[BEGIN EXTRACTED ENTRIES]

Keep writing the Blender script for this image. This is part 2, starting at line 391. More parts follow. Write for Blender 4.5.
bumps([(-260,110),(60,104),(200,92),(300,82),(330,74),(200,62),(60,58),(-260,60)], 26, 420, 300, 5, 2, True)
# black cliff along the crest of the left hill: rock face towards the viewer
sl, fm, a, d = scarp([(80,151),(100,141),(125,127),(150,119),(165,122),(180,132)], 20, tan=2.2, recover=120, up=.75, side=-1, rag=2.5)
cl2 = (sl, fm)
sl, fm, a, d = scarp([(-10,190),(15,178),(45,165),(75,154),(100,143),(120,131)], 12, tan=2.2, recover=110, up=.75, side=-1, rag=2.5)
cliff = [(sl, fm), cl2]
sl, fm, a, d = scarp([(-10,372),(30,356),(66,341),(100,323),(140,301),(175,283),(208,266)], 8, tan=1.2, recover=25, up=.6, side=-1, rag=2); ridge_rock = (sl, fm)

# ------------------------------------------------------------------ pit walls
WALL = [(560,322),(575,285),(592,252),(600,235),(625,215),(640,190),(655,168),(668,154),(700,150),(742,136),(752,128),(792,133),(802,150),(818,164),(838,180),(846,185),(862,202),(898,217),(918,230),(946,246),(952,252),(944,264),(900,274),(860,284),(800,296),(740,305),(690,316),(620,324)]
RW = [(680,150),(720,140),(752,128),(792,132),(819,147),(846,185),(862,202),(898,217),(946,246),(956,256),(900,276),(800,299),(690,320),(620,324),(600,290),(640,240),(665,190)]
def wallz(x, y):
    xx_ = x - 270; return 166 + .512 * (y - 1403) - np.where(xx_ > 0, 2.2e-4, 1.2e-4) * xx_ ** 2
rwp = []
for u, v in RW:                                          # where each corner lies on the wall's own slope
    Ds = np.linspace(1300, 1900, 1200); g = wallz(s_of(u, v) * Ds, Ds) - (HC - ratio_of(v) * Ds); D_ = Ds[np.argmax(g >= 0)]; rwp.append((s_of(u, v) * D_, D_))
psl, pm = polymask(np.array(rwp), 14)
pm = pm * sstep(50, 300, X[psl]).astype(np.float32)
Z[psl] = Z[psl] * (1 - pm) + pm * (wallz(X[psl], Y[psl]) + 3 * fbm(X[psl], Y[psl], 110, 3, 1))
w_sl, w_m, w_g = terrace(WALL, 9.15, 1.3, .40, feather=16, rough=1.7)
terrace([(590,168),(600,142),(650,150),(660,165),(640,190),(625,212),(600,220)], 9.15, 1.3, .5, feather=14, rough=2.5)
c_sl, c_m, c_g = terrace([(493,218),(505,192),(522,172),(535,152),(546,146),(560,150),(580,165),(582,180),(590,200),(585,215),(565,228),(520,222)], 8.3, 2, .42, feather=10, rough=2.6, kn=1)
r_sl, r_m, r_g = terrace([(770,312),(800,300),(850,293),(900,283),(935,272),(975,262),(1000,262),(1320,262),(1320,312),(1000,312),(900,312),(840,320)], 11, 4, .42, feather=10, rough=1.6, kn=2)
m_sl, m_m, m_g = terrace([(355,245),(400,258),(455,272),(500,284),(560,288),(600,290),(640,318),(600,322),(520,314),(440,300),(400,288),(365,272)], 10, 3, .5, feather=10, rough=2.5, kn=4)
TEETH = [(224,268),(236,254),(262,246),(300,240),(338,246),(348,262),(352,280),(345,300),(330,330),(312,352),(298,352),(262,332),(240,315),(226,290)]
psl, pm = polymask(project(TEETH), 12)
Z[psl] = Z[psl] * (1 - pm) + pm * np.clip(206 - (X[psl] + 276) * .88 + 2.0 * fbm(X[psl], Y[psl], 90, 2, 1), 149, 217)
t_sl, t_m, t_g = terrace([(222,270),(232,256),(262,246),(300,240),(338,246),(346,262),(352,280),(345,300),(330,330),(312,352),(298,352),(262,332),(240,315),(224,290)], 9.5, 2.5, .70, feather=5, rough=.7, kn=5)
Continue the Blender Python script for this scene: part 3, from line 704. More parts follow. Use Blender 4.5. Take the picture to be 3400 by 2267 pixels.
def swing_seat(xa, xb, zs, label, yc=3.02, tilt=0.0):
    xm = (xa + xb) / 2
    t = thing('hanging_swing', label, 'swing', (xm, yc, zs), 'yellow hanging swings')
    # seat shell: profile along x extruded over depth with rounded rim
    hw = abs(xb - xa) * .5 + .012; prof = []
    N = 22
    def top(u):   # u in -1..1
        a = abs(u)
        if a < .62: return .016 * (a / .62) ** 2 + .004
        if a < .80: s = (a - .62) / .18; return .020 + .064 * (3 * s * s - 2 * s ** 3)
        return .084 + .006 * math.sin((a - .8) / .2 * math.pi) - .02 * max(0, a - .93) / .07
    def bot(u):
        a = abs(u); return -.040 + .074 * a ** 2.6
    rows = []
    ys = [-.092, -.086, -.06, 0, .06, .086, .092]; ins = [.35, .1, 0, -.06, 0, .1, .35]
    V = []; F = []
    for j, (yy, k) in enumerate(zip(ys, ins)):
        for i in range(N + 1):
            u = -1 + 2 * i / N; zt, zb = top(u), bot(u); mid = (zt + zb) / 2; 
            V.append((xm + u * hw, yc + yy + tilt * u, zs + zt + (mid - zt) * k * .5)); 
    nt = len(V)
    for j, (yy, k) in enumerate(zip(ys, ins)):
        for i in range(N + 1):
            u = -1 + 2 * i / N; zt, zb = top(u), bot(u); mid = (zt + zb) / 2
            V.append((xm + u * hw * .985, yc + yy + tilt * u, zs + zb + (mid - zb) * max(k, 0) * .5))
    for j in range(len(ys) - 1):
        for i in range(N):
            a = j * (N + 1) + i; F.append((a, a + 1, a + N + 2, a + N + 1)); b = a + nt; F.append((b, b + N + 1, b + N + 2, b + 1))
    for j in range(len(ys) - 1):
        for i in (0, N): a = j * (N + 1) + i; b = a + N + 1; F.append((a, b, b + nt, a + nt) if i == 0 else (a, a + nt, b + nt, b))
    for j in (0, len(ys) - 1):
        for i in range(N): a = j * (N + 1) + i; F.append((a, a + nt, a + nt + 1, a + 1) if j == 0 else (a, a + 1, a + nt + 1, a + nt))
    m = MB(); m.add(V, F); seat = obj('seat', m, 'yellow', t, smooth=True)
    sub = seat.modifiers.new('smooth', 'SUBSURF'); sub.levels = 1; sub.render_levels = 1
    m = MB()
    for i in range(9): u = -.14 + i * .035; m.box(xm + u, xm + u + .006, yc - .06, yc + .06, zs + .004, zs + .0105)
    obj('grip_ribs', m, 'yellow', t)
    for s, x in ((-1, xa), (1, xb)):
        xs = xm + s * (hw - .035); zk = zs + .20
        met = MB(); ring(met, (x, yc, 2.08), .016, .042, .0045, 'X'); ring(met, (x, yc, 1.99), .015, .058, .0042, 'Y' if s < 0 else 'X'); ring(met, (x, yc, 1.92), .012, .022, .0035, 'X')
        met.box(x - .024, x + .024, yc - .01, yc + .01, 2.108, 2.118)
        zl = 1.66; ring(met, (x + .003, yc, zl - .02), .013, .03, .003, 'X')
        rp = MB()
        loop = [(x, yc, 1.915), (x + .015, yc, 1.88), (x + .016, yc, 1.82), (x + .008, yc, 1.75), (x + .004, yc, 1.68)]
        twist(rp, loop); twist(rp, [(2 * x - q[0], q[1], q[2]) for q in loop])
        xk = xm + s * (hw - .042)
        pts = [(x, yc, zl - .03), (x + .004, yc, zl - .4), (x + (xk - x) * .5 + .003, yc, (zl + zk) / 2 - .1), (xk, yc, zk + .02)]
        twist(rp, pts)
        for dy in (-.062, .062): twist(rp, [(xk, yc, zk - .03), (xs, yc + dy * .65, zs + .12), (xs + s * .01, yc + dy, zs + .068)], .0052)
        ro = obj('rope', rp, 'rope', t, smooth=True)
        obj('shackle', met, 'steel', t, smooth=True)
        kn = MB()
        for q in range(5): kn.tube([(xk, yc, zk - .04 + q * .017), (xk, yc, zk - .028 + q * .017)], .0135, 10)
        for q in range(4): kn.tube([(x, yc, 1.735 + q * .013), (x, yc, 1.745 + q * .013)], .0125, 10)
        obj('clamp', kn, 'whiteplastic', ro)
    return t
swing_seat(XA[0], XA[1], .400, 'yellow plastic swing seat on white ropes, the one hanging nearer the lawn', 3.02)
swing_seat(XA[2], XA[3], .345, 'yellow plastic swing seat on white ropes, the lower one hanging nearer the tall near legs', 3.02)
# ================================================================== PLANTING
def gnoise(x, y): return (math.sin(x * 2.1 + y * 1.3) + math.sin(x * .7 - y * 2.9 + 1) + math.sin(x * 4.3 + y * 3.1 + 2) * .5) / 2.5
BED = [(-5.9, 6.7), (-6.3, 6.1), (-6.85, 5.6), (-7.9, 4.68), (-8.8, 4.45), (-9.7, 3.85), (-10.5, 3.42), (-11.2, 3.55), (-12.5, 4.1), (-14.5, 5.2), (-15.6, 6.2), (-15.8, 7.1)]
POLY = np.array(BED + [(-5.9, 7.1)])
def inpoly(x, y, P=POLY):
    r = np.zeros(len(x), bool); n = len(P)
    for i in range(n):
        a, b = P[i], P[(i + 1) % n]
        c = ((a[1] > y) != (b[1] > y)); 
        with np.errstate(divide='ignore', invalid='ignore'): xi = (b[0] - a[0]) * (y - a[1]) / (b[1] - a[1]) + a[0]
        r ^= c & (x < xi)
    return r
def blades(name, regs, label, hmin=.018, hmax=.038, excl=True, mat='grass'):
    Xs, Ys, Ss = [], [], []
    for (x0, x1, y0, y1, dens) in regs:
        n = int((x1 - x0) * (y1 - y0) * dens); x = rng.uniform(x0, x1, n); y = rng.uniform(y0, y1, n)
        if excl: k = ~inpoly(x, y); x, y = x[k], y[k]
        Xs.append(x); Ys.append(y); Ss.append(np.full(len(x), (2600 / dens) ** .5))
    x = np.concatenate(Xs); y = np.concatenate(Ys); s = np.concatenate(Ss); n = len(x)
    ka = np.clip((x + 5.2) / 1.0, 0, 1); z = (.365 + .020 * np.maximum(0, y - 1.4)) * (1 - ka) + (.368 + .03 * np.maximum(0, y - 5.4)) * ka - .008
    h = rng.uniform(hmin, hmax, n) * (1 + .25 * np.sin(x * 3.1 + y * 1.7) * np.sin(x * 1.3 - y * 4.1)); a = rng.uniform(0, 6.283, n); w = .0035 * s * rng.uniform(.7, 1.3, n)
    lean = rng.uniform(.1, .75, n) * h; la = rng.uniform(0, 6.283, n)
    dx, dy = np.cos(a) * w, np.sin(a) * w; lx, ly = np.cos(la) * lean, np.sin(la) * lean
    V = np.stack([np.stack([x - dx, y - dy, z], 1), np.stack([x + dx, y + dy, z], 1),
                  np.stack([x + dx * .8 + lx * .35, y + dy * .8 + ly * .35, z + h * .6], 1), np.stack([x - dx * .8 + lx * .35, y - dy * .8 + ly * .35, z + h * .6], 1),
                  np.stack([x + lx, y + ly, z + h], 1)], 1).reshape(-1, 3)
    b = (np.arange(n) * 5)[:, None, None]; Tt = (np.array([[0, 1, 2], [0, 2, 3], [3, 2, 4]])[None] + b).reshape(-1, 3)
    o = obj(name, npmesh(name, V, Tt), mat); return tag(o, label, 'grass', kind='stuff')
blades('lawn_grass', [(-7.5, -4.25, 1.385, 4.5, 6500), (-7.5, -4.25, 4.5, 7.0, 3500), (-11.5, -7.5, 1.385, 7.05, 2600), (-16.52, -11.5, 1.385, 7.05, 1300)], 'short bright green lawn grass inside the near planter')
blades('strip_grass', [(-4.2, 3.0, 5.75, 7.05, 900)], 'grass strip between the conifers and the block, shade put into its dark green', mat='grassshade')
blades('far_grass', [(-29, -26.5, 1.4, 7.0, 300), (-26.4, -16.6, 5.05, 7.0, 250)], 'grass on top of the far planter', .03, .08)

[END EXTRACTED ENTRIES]

- [WHAT NEEDS TO BE DONE]
Return every line above in which the string "script" occurs.

- [RESPONSE]
Keep writing the Blender script for this image. This is part 2, starting at line 391. More parts follow. Write for Blender 4.5.
Continue the Blender Python script for this scene: part 3, from line 704. More parts follow. Use Blender 4.5. Take the picture to be 3400 by 2267 pixels.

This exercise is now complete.